Dove vanno gli aiuti? Negli anni 2009-2013, le due regioni che hanno ricevuto più aiuti dall’Italia sono l’Africa sub-sahariana (35,2%) e il Mediterraneo e Medio Oriente (33,6%). Nettamente staccati l’Asia (22,3%), l’America Centrale e Meridionale (8,3%) e i Balcani (0,6%). I singoli paesi che hanno ricevuto assistenza umanitaria dall’Italia nel periodo 2009-2013 erano 47 nel 2009, sono diventati 28 a partire dal 2011. La concentrazione degli aiuti su un numero più ristretto di paesi costituisce infatti uno dei principali risultati del percorso avviato negli ultimi anni dalla Cooperazione Italiana sul tema dell’efficacia dell’aiuto. Sui 5 anni di riferimento, Afghanistan, Territori Occupati Palestinesi e Somalia sono gli unici paesi ad aver superato la soglia dei 20 milioni di euro di aiuti. Nel 2013, la crisi siriana domina la scena: i 3 paesi più direttamente interessati (in ordine, Libano, Siria e Giordania) occupano le prime posizioni della classifica dei paesi destinatari, seguiti dalle Filippine colpite nel novembre 2013 dal tifone Hayan. Si noti infine che fino al 2012 i dati relativi al Sudan includevano anche gli aiuti indirizzati verso il Sud Sudan. 
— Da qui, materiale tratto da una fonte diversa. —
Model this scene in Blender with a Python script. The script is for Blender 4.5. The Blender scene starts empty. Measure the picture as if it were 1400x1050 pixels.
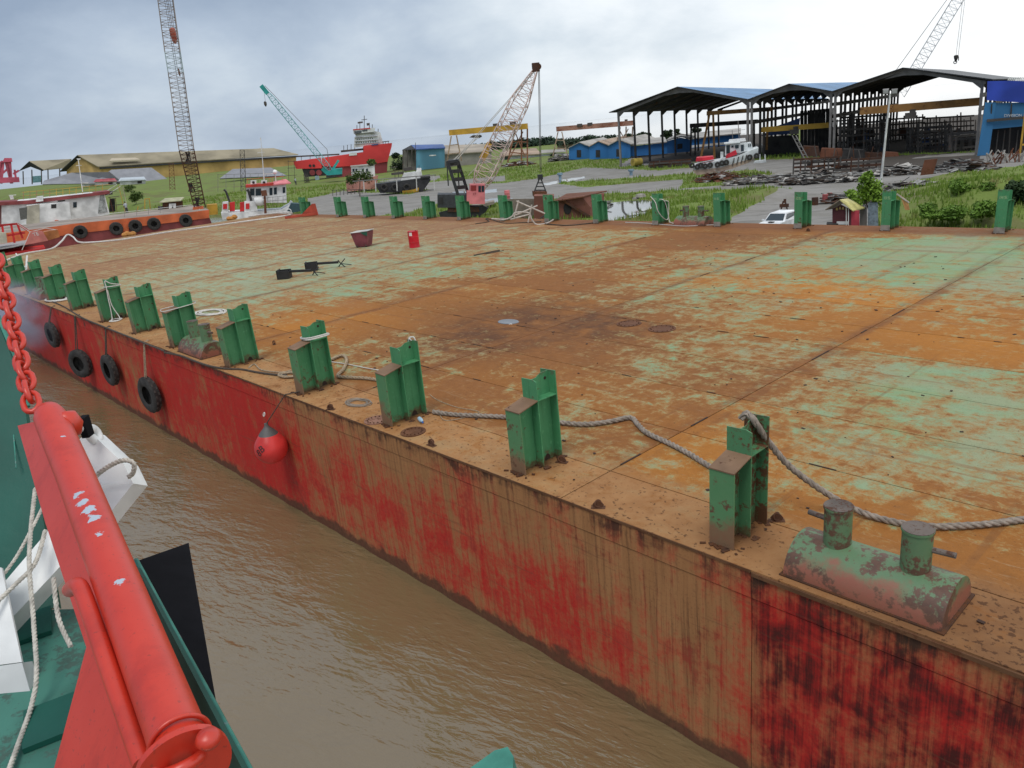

Nel periodo 2009-2013, il 22% dei fondi sono stati destinati a programmi di salute, seguiti da sicurezza alimentare e agricoltura.

Il rapporto di Agire stima che nel corso del 2012, le Ong  hanno speso in assistenza umanitaria circa 64,3 milioni di euro di donazioni raccolte da privati. Nel quinquennio di riferimento 2008-2012, la spesa umanitaria privata delle Ong ha raggiunto un volume totale di circa 340 milioni. L’analisi di periodo evidenzia, dopo un primo biennio sostanzialmente stabile, un deciso incremento delle donazioni private nel 2010 (legato ovviamente soprattutto all’enorme eco mediatica del terremoto ad Haiti). Nel 2011 e 2012, in linea con quanto avvenuto a livello globale, si è registrata una progressiva diminuzione dei fondi privati, motivata in parte dalla minore propensione al dono generata dalle crisi ricorrenti e dai conflitti armati rispetto alle mega-catastrofi naturali.